Modern media tells us what “tone” is and what musical sound should be. Thousands of gear-demo channels on social platforms, the so-called “experts” of tone, instruct us in what to desire and what to dismiss. It is convincing because we all participate in it: comparing, commenting, buying. In this loop, musical sound becomes a commodity, a product to be packaged and sold, whether as an amplifier, a plugin, or a preset. Yet if you return to the old records from which this “expertise” draws its authority, you notice something different. You notice that we do not all hear the same thing. What I find musical in a recording may not be what you find musical, even though we are listening to the same vibrations etched into vinyl or stored in bits. The canonised “tone” is less a fact than a persuasion. This is the paradox of musical sound today: it is both relentlessly marketed as a universal object and irreducibly subjective in experience.
Today I am, sadly, only a bedroom musician.
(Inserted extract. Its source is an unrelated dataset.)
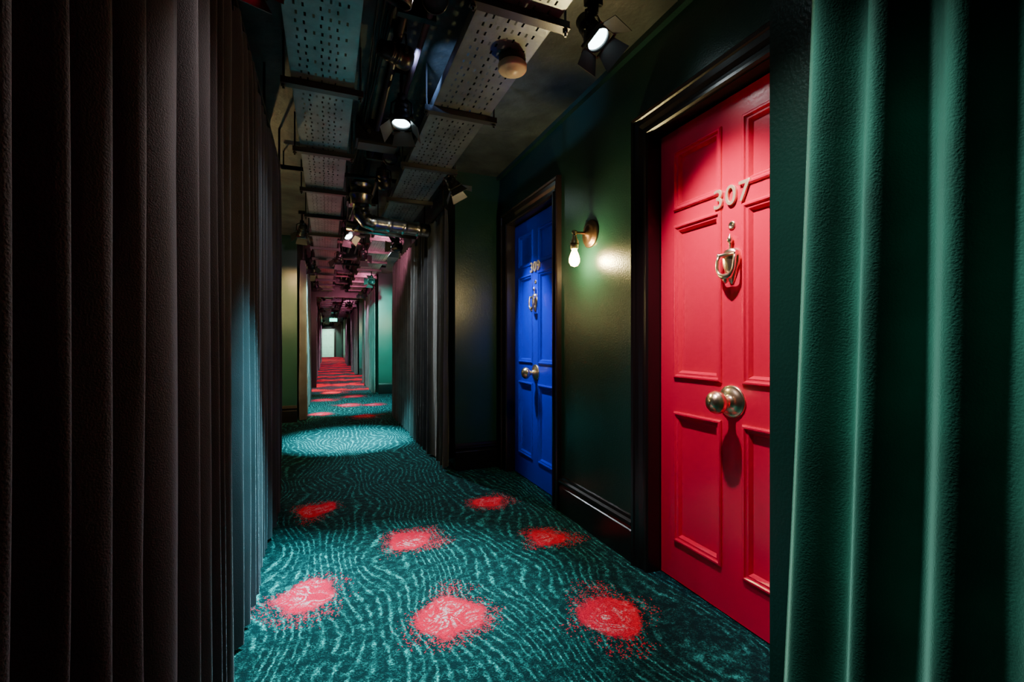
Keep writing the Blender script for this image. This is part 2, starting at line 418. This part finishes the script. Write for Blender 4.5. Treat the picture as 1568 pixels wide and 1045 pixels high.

I sit at home and play my guitar. It still brings me joy, though the joy is quieter now, less about volume or performance and more about intimacy. I feel I am closer than ever to replicating the sound I hear in my head, closer to aligning imagination with touch. And yet I wonder if that is the same as making music. Perhaps music only fully exists in the moment it leaves the room of practice and enters the ears of another. Between those poles — between product and perception, between archive and imagination — we continue to chase sounds that may never fully exist, except in the fleeting recognition that, for this moment, this is music.